The prosecutor said an ordinary person with common sense “would know not to leave two babies alone in a tub. Because of his negligence, Stella drowned.”
Sisti said while the prosecutor alluded to a marijuana brownie, there is no evidence that Conway was intoxicated. Conway spoke to police who, Sisti said, had the ability to have him undergo drug tests but didn’t because there was no indication Conway was under the influence of an intoxicating substance.
He said Conway talked with investigators, without an attorney, in an attempt to explain the inexplicable.
That day, Sisti said, Conway was not in the best of health. He was being treated for pneumonia and had fainted and passed out at a green light while driving his girlfriend to work that morning.
He returned to the motel to take care of the children. He put the children in the bathtub and then walked about five steps to the bed and, Sisti said, he fainted.

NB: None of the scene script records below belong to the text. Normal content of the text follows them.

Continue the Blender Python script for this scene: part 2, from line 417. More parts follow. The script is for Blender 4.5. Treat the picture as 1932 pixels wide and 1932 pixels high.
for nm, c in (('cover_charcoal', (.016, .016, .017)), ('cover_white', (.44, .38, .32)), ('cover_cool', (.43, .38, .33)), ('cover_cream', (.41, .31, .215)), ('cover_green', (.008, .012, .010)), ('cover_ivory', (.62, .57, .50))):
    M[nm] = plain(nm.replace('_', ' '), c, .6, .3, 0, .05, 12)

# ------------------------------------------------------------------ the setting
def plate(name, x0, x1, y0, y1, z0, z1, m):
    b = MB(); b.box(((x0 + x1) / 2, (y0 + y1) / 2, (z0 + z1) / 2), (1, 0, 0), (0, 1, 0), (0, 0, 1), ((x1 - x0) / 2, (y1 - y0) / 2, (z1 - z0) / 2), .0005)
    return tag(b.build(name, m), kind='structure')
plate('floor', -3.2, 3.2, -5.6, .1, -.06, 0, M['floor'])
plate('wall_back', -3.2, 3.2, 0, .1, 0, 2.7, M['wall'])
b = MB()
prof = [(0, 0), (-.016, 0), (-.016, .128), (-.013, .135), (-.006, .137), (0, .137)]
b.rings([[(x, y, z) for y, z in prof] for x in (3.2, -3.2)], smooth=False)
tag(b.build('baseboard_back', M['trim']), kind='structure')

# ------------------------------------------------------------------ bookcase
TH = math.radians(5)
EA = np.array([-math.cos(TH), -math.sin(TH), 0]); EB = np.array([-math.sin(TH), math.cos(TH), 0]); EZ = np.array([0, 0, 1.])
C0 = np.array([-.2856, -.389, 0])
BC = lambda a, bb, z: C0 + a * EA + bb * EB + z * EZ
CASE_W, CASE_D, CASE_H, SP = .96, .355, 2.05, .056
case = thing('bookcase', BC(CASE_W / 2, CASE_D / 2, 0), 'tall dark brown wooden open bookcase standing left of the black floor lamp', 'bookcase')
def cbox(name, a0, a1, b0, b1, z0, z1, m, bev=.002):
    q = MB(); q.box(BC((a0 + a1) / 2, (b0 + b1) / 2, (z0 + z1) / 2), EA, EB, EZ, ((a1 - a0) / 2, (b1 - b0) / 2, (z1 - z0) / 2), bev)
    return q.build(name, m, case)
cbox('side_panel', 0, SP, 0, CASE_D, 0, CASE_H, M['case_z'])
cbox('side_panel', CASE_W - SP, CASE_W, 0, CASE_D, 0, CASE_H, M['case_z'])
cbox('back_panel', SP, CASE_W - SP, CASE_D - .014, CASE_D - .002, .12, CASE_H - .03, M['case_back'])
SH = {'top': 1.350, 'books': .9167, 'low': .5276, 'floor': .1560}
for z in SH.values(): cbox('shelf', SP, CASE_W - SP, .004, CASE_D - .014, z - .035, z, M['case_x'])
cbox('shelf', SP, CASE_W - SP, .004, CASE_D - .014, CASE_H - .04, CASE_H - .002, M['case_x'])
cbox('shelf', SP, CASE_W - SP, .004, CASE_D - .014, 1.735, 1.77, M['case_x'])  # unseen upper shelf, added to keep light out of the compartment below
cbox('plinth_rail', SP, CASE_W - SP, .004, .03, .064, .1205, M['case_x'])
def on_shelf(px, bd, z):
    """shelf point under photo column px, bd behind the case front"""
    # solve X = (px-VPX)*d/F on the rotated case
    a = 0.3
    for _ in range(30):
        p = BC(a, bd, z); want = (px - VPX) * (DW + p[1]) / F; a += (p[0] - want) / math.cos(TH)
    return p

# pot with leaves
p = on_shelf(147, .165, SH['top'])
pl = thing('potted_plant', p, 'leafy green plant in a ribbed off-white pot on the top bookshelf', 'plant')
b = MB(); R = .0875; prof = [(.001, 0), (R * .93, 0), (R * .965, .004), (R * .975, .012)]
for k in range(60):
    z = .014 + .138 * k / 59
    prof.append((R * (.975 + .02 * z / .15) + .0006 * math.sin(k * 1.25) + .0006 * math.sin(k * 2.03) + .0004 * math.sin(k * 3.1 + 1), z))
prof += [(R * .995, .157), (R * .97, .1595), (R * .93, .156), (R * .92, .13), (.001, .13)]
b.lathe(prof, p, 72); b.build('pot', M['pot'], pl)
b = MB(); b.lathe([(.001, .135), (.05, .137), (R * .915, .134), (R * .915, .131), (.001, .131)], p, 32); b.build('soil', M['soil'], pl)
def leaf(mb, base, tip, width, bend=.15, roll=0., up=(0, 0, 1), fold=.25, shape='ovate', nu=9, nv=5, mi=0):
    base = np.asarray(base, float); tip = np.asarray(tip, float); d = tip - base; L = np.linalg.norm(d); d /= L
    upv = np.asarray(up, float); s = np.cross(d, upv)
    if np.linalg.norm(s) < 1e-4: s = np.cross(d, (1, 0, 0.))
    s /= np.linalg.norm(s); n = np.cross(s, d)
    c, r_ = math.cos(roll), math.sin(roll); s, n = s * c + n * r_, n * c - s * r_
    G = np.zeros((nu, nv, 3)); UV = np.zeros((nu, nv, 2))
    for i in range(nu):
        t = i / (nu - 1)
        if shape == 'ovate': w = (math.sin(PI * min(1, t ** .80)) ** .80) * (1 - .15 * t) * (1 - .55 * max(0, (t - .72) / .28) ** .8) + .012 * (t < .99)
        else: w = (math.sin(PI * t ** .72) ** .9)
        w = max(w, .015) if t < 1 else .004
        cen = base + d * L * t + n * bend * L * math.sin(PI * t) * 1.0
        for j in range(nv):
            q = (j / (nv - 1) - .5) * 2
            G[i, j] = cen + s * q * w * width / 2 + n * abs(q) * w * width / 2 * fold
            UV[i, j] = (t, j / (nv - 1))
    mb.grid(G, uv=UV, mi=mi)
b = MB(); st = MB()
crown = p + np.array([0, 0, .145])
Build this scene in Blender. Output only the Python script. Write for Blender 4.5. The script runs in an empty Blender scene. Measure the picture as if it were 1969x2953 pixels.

“When he woke up, he was horrified. He took the child, wrapped her up in a towel and tried to resuscitate her. He did everything he could possibly do. He tried to do CPR. He carried her out into a hall, “begging people to help him.”
Conway, he said, was hysterical, unconsolable, devastated.
Stella’s death was an unintended act “which is not negligence in a criminal case,” Sisti told the jurors.
What happened, Sisti said, was an accident and when the case is over, he said he was going to ask jurors to return the true verdict and “that is not guilty.”